Russia has appointed a new commander for its operations in Ukraine as it refocuses its war effort in the east, having failed to secure territory around the capital, Kyiv.
General Alexander Dvornikov, commander of the Southern Military District, will now lead Russian troops on the ground, according to Western security officials and diplomats with knowledge of the change. The Kremlin has not announced the appointment.
Dvornikov, 60, has held several senior positions in the Russian military, including army commander of the Far Eastern Military District. He notably oversaw Moscow’s forces in Syria in 2015 and 2016, where they fought alongside Syrian government troops in a conflict where President Bashar Assad was accused of using chemical weapons against his own people.
With the war in its seventh week, Russia has largely withdrawn its forces from the north after its troops faced fierce resistance and became bogged down outside Kyiv. Moscow also lost numerous tanks and aircraft due to missile attacks by Ukraine.

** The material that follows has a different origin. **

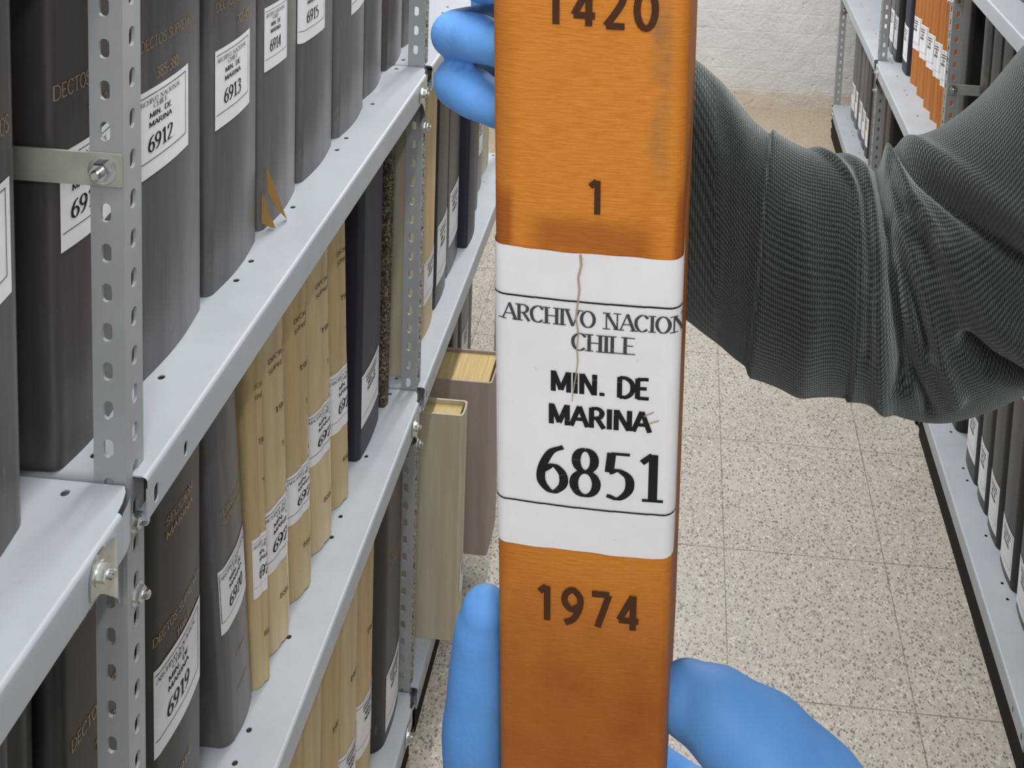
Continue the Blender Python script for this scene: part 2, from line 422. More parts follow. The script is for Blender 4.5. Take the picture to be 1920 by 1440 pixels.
def line_quads(p, q, wd, step=.004):
    p, q = Vector(p), Vector(q); n = max(1, int((q-p).length/step)); t = (q-p).normalized(); nr = Vector((-t.y, t.x))*wd/2
    out = []
    for i in range(n):
        a = p.lerp(q, i/n); b = p.lerp(q, (i+1)/n)
        out.append([tuple(a+nr), tuple(a-nr), tuple(b-nr), tuple(b+nr)])
    return out
def ink(name, quads, fn, mat, parent):
    v = []; f = []
    for i_, q in enumerate(quads):
        P = [Vector(fn(*p)) for p in q]; nn = (P[2]-P[0]).cross(P[3]-P[1])
        if nn.length > 0: nn.normalize()
        k = len(v); v += [p+nn*(1.6e-5*(i_ % 9)) for p in P]; f.append(tuple(range(k, k+len(q))))
    return obj(name, v, f, mat, parent)

# ------------------------------------------------------------------ books
class Spine:
    """rounded spine profile: s = arc length from the middle (+ along the width), out = distance off the surface"""
    def __init__(s, w, r, bulge=0.0, r0=None):
        s.w, s.r = w, r; pts = []
        h = w/2; r1, r0 = r, (r if r0 is None else r0)
        prof = [(-h, .06)]
        for i in range(9):
            a = math.pi/2*i/8; prof.append((-h+r0-r0*math.cos(a), r0-r0*math.sin(a)))
        for i in range(1, 6):
            prof.append((-h+r0+(w-r0-r1)*i/6, -bulge*math.sin(math.pi*i/6)))
        for i in range(9):
            a = math.pi/2*(1-i/8); prof.append((h-r1+r1*math.cos(a), r1-r1*math.sin(a)))
        prof.append((h, .06)); s.p = [Vector(q) for q in prof]
        c = [0]
        for a, b in zip(s.p, s.p[1:]): c.append(c[-1]+(b-a).length)
        s.c = [x-c[-1]/2 for x in c]
    def at(s, t, out=0):
        c = s.c; i = 0
        while i < len(c)-2 and c[i+1] < t: i += 1
        k = (t-c[i])/(c[i+1]-c[i]); a, b = s.p[i], s.p[i+1]
        p = a.lerp(b, k)
        def nrm(j):
            j = max(0, min(len(s.p)-2, j)); d = (s.p[j+1]-s.p[j]).normalized(); return Vector((d.y, -d.x))
        n0 = nrm(i); n1 = nrm(i+1) if k > .5 else nrm(i-1)
        n = n0.lerp(n1, abs(k-.5)).normalized()
        return p+n*out
LETTER_ROWS = [('ARCHIVO NACIONAL', .055, .135, .80, 'serif', 'greyink'), ('CHILE', .055, .205, .26, 'serif', 'greyink'),
               ('MIN. DE', .062, .30, .40, 'sans', 'ink'), ('MARINA', .062, .405, .42, 'sans', 'ink')]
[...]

Now, Moscow is focused on the eastern Donbas regions and taking towns and cities in the Black Sea area, including Mariupol, which has been under siege for weeks already. Doing so would allow it to create a land bridge between Crimea, which it annexed in 2014, and Russia.
Dvornikov had been responsible so far for operations in the south and east of Ukraine, according to the Institute for the Study of War. The lack of a single overall commander had “clearly hindered the cooperation of Russian forces,” it said in a report dated April 9.
Despite a more simplified structure, Russia will probably continue to struggle with its command and control arrangements, the institute added. Most of the reinforcements headed to Donbas are drawn from other military districts than those headed by Dvornikov, it said.
“No appointment of any general can erase the fact that Russia has already faced a strategic failure in Ukraine,” U.S. national security adviser Jake Sullivan said Sunday on CNN’s “State of the Union.”
“It doesn’t matter which general President Putin tries to appoint,” he said. “But, as you noted, this particular general has a resume that includes brutality against civilians in other theaters, in Syria. And we can expect more of the same in this theater.”
Ukraine, the U.S. and other nations have accused Russian troops of committing war crimes in towns they occupied in the north, including Bucha, where mass graves were discovered of civilians as Russian forces withdrew.
U.S. General David Petraeus, a former commander of NATO forces in Afghanistan who headed the Central Intelligence Agency under President Barack Obama, told CNN on Sunday the more streamlined command structure reflected Russia’s desire to have something to claim as a win by May 9, its World War II victory day.
Petraeus also said more civilians were likely to be targeted. “The Russians were known in Syria basically for — quote — ‘depopulating’ areas. That’s what they did to Aleppo. That’s what they did to other areas. And I think we can expect that,” he said.